Nearshore Fish Aggregating Devices (FADs)
A bamboo raft in open water. The fish come to it. So do we.
Topside of a traditional Indo-pacific style fad, built from bamboo.
Bottomside...
What an epic day can look like.
ACCESS With a Permitted Guide
AQUATIX BASE 10 min by local boat
What are FADs/Rumpons?
A rumpon is a traditional Indonesian fish house. In Bahasa Indonesia, the word means exactly that: a home for fish.
It's a bamboo raft anchored in deep open water, with coconut palm fronds trailing below the surface to attract baitfish. Indonesian fishermen have used them for generations. The principle has not changed in centuries. Put a structure in open ocean, wait for the food chain to organize itself around it.
The Structure
The physical structure is modest. Many bamboo poles are lashed together at the surface around styrofoam floats for buoyancy. Then palm fronds are prepared to hang below the fad for additional surface area for fish. Beneath that, open water descending several hundred meters to a seabed that is never visible.
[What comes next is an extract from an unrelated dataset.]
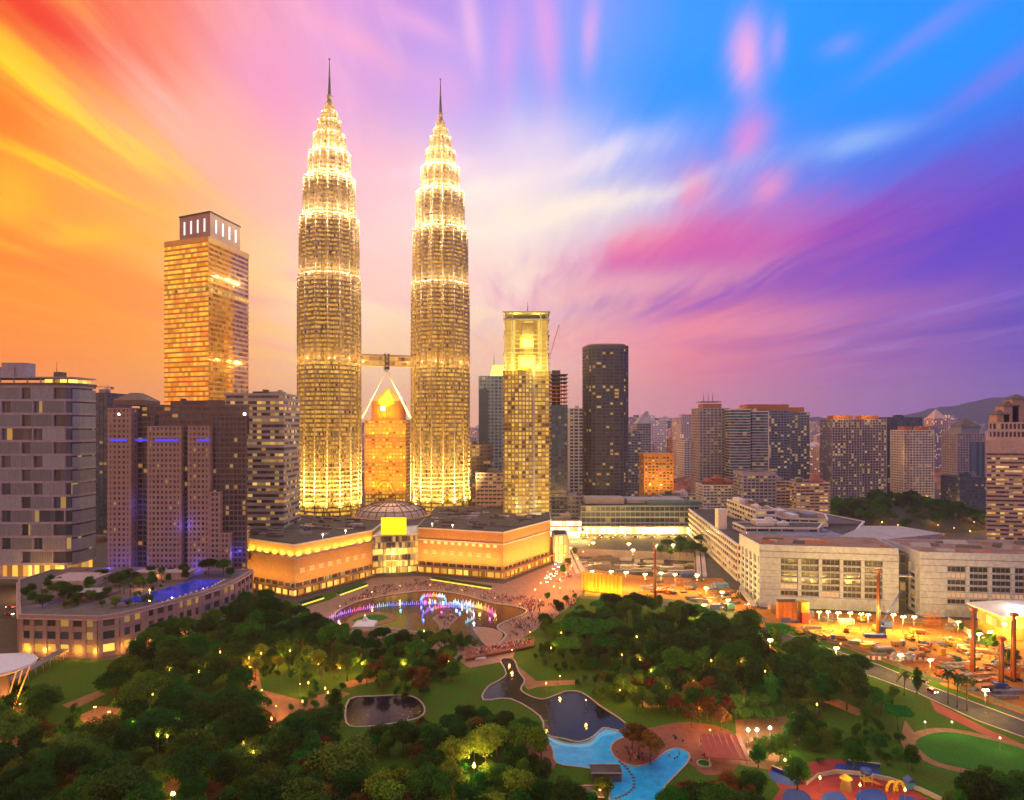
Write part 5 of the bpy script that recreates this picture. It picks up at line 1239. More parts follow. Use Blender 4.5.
container(942, 660, (2.4, 2.4), 5.4, 'site_yellow', 'upright yellow tank near the heap of steel', 0)
container(940, 662, (11, 3), 2.4, 'rig_orange', 'long orange skip beside the upright yellow tank', .05)
container(875, 637, (11, 2.4), 1.4, 'site_blue', 'flat blue steel frame lying before the floodlight row', -.1)
container(1000, 690, (5, 3), 3, 'site_blue', 'dark blue cabin at the foot of the rigs by the road', 0)
container(962, 685, (8, 3), 2.6, 'rig_orange', 'orange open box near the thick-masted rig', .2)
container(985, 690, (7, 3), 2.2, 'terracotta', 'brown-orange box behind the red path', .2)
container(688, 577, (10, 4), 2.6, 'site_blue', 'bright blue covered shed inside the pit rim', 0)
M['site_light_blue'] = mat('light_blue_tarp', (.10, .32, .62), .6, .15, .5)
container(721, 552 + 36, (9, 4), 3, 'site_light_blue', 'light blue tarpaulin shed at the pit corner by the decked building', 0)
container(760, 605, (7, 3), 2.8, 'conc_white', 'white site cabin with two lit windows under the hall corner', .1, name='site_cabin', windows=2)
container(775, 610, (7, 3), 2.8, 'conc', 'grey site cabin with lit windows before the hall wall', .1, name='site_cabin', windows=2)
container(846, 624, (8, 3), 2.8, 'conc_white', 'white cabin with two lit windows behind the dazzling floodlights', 0, name='site_cabin', windows=2)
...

There is no reef. No wall. No bottom. The rumpon is the only fixed point in a completely open ocean environment. The mooring line running below the surface is the only orientation axis available to a diver working at depth. Everything else is blue in every direction.
The awe of no bottom, no wall, and no reef is real. Endless blue. Some might compare it to being in outer space.
Conditions vary with the season and sea state. Visibility runs 20 to 30 metres on a good day, often cleaner than anything available inshore. Current varies with tidal movement through the Lombok Strait and can shift the character of a dive quickly. Swell is the primary access variable.
Speak to us before committing to a date. The best days here are glassy and windless.
The Life
Baitfish arrive first, drawn to the shade and structure of the fronds. Predators follow. Wahoo cruise the upper water column in small packs, hunting the baitfish spiraling out from the structure. Tuna work deeper, visible in glimpses until they commit to an approach. Mahi-Mahi hold directly at the structure, curious and aggressive in equal measure. Other smaller fish like Rainbow Runners form tight schools that orbit the rumpon in constant rotation.
On a productive day, the water around a single bamboo raft holds more apex predators in one location than most divers encounter across a full week on any reef.
Who This Is For
Freedivers comfortable in open ocean blue water without a bottom reference, and spearfishers targeting large pelagic species specifically.
For spearfishing, the FADS are the primary reason serious blue water hunters travel to Bali. Species are large, fast, and range-sensitive. Shot placement matters more in open water than anywhere else.